From the listing below, copy word for word every line starting at the one that includes "What Blender Python" and ending at the one that includes "return tuple((x/12.92 if"; the pictures are omitted.

===============

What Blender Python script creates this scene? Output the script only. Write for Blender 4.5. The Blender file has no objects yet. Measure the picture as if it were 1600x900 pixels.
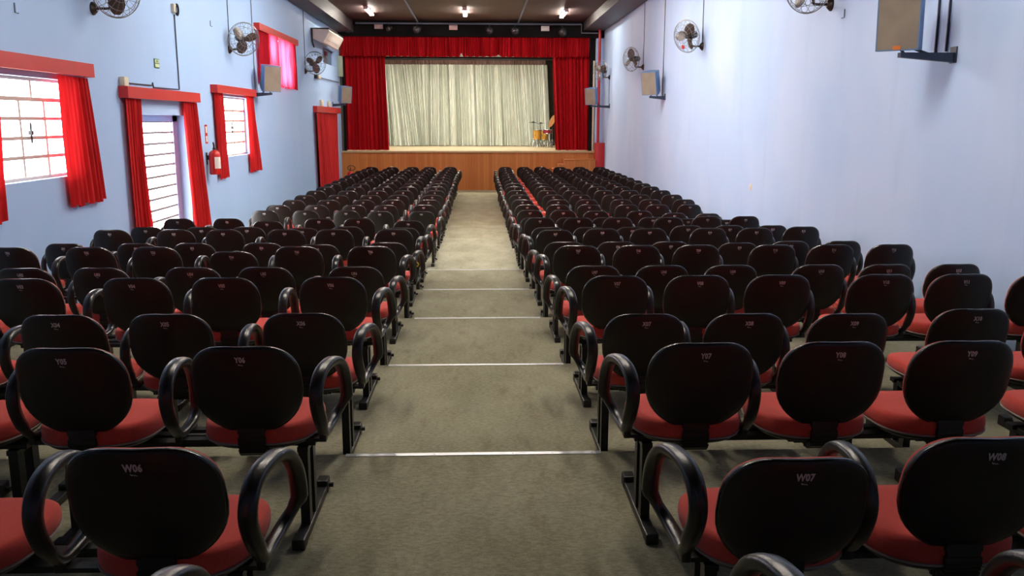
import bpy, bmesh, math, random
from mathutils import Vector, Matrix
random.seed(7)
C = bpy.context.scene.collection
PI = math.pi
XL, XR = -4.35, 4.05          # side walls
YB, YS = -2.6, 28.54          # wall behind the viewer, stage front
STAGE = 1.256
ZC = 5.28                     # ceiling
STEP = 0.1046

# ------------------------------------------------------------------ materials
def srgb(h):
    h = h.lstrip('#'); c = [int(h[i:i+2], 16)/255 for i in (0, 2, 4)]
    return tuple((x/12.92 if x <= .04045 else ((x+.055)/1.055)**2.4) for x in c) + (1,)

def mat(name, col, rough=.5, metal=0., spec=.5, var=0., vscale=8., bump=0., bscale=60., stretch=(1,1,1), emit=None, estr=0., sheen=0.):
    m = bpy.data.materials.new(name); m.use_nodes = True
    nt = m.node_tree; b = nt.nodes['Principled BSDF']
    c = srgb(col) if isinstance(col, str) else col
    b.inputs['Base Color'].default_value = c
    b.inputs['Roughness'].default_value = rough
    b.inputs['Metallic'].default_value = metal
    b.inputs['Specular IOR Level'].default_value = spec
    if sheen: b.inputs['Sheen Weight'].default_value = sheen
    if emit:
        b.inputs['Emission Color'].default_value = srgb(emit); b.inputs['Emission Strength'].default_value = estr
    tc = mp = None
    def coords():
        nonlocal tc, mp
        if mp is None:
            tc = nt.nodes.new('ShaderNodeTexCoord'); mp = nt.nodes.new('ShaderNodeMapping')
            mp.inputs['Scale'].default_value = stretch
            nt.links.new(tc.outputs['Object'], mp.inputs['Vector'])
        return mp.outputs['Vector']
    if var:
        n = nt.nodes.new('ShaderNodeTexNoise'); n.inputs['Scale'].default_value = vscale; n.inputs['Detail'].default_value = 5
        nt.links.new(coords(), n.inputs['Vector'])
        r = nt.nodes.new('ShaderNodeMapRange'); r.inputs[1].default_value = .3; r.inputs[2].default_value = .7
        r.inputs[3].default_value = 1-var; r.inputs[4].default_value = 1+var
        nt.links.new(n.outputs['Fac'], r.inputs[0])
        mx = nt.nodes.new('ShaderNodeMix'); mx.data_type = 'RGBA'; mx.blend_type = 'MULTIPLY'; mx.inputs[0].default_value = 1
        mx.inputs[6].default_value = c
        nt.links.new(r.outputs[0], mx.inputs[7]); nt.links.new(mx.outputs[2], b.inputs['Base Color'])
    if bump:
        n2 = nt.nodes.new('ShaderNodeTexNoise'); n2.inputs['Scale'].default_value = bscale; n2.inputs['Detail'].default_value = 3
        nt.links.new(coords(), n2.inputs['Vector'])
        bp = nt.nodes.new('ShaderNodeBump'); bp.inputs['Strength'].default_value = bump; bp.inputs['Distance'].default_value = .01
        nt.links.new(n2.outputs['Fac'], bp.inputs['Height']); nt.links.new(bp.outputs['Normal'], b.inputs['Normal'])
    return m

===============

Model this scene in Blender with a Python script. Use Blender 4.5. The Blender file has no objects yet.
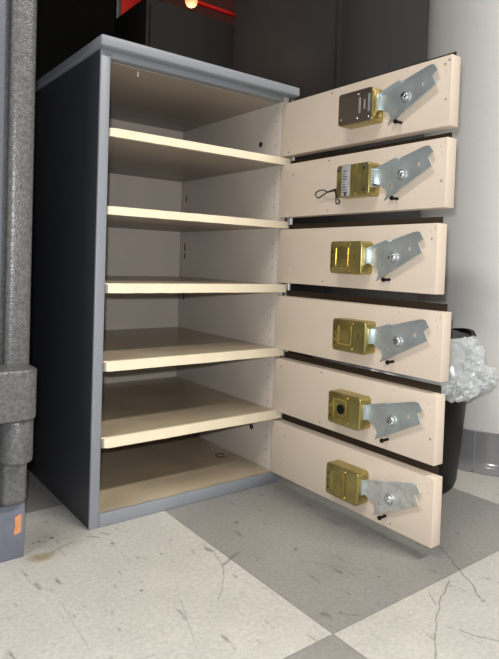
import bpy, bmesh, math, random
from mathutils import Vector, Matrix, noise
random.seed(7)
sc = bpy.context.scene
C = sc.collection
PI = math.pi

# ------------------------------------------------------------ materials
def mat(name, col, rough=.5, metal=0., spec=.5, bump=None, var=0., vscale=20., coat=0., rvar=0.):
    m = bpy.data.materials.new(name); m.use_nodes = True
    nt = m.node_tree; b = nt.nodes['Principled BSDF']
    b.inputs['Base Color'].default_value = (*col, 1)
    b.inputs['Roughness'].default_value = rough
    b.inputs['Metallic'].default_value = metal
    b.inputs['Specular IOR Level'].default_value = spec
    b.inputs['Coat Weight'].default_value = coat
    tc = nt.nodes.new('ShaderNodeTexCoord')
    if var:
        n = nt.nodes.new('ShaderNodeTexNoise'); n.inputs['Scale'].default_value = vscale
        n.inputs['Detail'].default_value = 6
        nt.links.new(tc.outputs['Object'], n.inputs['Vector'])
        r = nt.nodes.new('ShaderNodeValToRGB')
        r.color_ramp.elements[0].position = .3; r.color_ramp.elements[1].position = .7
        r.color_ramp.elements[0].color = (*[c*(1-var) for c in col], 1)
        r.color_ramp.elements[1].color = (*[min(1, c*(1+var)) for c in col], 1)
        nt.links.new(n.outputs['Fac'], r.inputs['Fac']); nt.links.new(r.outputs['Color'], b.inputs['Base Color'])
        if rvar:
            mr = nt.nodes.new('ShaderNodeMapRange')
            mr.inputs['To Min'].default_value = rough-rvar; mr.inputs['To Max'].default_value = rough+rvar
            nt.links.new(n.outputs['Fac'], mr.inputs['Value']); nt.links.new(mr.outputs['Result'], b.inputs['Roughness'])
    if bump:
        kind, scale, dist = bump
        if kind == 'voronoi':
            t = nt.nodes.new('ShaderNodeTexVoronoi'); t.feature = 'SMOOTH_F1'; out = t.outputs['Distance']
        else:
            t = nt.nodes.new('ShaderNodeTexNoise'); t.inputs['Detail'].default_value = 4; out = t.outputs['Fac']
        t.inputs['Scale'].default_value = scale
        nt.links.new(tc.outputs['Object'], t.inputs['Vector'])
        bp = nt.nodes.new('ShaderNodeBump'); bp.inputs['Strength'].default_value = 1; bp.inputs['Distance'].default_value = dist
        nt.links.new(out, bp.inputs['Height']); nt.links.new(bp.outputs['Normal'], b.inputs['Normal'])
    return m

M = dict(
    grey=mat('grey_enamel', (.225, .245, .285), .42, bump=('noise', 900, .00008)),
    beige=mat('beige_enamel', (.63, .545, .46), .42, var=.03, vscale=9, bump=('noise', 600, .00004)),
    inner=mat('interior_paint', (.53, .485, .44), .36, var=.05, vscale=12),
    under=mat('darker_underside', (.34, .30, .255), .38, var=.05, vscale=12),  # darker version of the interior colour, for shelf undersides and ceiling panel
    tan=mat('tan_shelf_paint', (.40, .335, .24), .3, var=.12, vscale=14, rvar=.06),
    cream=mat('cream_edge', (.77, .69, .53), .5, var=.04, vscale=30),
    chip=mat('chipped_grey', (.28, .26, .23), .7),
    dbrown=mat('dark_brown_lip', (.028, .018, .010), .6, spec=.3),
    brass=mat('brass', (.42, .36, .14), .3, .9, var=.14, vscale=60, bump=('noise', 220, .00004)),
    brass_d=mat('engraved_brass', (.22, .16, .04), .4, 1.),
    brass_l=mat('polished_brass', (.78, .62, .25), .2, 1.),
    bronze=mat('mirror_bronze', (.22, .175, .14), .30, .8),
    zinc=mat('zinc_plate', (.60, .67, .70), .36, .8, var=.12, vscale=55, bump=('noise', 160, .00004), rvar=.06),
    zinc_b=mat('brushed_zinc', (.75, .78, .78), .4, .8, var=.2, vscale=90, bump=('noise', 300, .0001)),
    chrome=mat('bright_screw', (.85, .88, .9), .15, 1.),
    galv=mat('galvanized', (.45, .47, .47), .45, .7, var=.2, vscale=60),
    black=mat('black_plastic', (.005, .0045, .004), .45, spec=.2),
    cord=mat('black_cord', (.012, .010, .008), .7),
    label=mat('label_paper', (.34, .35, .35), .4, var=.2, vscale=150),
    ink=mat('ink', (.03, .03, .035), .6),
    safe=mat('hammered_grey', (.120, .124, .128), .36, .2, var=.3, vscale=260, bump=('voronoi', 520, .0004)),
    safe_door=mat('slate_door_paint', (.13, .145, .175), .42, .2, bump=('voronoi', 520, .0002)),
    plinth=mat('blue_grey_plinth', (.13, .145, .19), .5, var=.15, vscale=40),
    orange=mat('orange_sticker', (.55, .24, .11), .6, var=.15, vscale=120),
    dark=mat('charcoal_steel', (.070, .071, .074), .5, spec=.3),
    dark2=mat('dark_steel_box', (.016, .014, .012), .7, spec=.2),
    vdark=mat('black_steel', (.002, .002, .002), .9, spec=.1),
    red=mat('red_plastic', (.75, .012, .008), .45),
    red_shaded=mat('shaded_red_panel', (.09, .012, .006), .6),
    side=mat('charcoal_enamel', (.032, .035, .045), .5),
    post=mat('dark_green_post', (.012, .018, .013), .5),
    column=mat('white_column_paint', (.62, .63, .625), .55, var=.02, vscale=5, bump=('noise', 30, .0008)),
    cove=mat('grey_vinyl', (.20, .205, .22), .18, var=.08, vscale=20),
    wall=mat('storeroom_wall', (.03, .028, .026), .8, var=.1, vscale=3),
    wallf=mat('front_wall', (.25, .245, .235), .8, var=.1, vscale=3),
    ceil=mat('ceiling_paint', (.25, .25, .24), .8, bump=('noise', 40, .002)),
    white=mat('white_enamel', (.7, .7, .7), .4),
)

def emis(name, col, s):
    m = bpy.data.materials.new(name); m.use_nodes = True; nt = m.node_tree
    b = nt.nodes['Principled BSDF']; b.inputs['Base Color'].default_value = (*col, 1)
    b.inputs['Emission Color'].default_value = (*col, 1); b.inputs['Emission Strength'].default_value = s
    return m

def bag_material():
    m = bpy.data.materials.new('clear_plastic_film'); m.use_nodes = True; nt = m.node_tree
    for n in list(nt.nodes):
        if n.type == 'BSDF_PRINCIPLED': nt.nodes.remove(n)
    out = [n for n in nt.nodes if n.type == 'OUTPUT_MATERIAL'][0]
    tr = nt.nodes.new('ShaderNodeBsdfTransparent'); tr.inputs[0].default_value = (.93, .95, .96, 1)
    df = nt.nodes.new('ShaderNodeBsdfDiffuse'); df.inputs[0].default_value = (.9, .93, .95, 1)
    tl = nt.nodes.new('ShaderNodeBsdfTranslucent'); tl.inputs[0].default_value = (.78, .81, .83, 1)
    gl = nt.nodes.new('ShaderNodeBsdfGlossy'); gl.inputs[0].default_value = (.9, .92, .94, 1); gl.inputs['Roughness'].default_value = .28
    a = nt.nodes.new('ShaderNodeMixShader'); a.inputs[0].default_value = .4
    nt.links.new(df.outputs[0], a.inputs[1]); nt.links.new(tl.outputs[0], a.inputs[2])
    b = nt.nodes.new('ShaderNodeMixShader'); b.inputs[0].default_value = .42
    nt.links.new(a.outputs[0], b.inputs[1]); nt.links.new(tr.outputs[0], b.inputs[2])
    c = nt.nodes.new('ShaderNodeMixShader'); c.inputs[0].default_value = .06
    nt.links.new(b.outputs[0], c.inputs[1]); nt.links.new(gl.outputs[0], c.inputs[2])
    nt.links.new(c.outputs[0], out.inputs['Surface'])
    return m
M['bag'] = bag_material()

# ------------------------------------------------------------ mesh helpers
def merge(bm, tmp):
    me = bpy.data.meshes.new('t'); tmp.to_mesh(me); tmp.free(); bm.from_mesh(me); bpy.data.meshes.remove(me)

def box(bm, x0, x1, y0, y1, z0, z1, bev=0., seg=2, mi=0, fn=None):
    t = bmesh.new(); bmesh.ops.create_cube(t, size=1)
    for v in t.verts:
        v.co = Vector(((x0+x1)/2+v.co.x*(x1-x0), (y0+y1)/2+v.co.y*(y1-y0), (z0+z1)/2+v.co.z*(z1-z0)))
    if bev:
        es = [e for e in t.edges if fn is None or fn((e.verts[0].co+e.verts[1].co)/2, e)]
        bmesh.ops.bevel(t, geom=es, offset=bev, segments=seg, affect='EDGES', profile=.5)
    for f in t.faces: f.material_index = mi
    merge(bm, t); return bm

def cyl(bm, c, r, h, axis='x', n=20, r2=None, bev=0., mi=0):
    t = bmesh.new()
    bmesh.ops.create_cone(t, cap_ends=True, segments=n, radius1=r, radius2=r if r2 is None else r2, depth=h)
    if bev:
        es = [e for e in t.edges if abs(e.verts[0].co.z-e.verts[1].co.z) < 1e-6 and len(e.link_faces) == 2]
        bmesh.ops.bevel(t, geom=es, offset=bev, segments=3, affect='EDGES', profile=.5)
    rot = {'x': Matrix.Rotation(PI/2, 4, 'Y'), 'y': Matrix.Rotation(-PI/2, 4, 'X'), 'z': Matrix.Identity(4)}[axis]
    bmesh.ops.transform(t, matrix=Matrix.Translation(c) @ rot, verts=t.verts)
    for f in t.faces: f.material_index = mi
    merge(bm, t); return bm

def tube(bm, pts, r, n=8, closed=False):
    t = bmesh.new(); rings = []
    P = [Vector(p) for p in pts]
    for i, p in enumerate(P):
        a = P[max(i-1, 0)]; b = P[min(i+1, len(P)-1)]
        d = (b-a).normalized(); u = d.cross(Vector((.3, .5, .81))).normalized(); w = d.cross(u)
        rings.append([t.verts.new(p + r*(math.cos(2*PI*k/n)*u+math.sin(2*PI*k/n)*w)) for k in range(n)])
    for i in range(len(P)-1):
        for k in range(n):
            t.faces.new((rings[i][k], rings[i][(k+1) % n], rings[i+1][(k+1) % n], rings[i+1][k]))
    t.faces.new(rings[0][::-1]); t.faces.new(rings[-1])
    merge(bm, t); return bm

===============

TASK ANSWER »
What Blender Python script creates this scene? Output the script only. Write for Blender 4.5. The Blender file has no objects yet. Measure the picture as if it were 1600x900 pixels.
import bpy, bmesh, math, random
from mathutils import Vector, Matrix
random.seed(7)
C = bpy.context.scene.collection
PI = math.pi
XL, XR = -4.35, 4.05          # side walls
YB, YS = -2.6, 28.54          # wall behind the viewer, stage front
STAGE = 1.256
ZC = 5.28                     # ceiling
STEP = 0.1046

# ------------------------------------------------------------------ materials
def srgb(h):
    h = h.lstrip('#'); c = [int(h[i:i+2], 16)/255 for i in (0, 2, 4)]
    return tuple((x/12.92 if x <= .04045 else ((x+.055)/1.055)**2.4) for x in c) + (1,)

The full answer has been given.